Directions for this task |
Write out the whole listing again, exactly as given.

BEGIN

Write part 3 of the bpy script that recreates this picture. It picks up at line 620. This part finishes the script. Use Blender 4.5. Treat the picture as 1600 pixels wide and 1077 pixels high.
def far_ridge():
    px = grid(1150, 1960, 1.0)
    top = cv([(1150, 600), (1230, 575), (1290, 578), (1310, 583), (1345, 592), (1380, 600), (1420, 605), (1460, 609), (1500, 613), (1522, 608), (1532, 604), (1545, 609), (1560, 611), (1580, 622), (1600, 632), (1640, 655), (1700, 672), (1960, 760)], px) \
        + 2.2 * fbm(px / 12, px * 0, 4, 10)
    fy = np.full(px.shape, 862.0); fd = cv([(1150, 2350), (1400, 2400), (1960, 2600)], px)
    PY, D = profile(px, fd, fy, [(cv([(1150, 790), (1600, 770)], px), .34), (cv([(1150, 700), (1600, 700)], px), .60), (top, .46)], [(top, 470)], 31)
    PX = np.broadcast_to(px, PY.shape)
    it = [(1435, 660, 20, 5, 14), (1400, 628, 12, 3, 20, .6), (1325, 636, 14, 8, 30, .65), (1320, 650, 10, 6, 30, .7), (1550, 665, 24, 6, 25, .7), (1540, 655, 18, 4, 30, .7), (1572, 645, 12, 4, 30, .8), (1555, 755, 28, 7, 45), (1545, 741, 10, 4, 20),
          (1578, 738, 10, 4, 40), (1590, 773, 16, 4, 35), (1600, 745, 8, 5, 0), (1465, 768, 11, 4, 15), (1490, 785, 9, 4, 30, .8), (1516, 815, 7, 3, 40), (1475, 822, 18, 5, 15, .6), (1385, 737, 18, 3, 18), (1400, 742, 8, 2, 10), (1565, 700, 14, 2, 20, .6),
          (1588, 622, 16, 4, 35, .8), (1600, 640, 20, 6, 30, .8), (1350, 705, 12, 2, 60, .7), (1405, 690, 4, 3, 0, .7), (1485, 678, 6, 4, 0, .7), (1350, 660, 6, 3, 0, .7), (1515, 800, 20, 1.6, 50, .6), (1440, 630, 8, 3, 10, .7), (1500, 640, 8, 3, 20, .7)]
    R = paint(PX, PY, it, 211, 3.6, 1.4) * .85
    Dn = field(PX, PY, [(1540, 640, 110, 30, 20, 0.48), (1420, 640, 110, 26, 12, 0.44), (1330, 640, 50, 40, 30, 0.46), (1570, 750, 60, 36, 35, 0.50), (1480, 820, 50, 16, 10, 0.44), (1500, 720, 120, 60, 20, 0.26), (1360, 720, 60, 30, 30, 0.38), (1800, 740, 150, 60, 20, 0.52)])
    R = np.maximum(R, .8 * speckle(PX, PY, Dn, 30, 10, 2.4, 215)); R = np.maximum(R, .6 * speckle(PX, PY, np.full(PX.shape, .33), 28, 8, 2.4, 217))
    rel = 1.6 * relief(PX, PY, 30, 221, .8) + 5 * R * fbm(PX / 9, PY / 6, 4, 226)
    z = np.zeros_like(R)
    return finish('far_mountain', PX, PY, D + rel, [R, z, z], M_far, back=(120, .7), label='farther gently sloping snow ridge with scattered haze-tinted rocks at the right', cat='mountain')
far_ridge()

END

Response to the exercise |
Write part 3 of the bpy script that recreates this picture. It picks up at line 620. This part finishes the script. Use Blender 4.5. Treat the picture as 1600 pixels wide and 1077 pixels high.
def far_ridge():
    px = grid(1150, 1960, 1.0)
    top = cv([(1150, 600), (1230, 575), (1290, 578), (1310, 583), (1345, 592), (1380, 600), (1420, 605), (1460, 609), (1500, 613), (1522, 608), (1532, 604), (1545, 609), (1560, 611), (1580, 622), (1600, 632), (1640, 655), (1700, 672), (1960, 760)], px) \
        + 2.2 * fbm(px / 12, px * 0, 4, 10)
    fy = np.full(px.shape, 862.0); fd = cv([(1150, 2350), (1400, 2400), (1960, 2600)], px)
    PY, D = profile(px, fd, fy, [(cv([(1150, 790), (1600, 770)], px), .34), (cv([(1150, 700), (1600, 700)], px), .60), (top, .46)], [(top, 470)], 31)
    PX = np.broadcast_to(px, PY.shape)
    it = [(1435, 660, 20, 5, 14), (1400, 628, 12, 3, 20, .6), (1325, 636, 14, 8, 30, .65), (1320, 650, 10, 6, 30, .7), (1550, 665, 24, 6, 25, .7), (1540, 655, 18, 4, 30, .7), (1572, 645, 12, 4, 30, .8), (1555, 755, 28, 7, 45), (1545, 741, 10, 4, 20),
          (1578, 738, 10, 4, 40), (1590, 773, 16, 4, 35), (1600, 745, 8, 5, 0), (1465, 768, 11, 4, 15), (1490, 785, 9, 4, 30, .8), (1516, 815, 7, 3, 40), (1475, 822, 18, 5, 15, .6), (1385, 737, 18, 3, 18), (1400, 742, 8, 2, 10), (1565, 700, 14, 2, 20, .6),
          (1588, 622, 16, 4, 35, .8), (1600, 640, 20, 6, 30, .8), (1350, 705, 12, 2, 60, .7), (1405, 690, 4, 3, 0, .7), (1485, 678, 6, 4, 0, .7), (1350, 660, 6, 3, 0, .7), (1515, 800, 20, 1.6, 50, .6), (1440, 630, 8, 3, 10, .7), (1500, 640, 8, 3, 20, .7)]
    R = paint(PX, PY, it, 211, 3.6, 1.4) * .85
    Dn = field(PX, PY, [(1540, 640, 110, 30, 20, 0.48), (1420, 640, 110, 26, 12, 0.44), (1330, 640, 50, 40, 30, 0.46), (1570, 750, 60, 36, 35, 0.50), (1480, 820, 50, 16, 10, 0.44), (1500, 720, 120, 60, 20, 0.26), (1360, 720, 60, 30, 30, 0.38), (1800, 740, 150, 60, 20, 0.52)])
    R = np.maximum(R, .8 * speckle(PX, PY, Dn, 30, 10, 2.4, 215)); R = np.maximum(R, .6 * speckle(PX, PY, np.full(PX.shape, .33), 28, 8, 2.4, 217))
    rel = 1.6 * relief(PX, PY, 30, 221, .8) + 5 * R * fbm(PX / 9, PY / 6, 4, 226)
    z = np.zeros_like(R)
    return finish('far_mountain', PX, PY, D + rel, [R, z, z], M_far, back=(120, .7), label='farther gently sloping snow ridge with scattered haze-tinted rocks at the right', cat='mountain')
far_ridge()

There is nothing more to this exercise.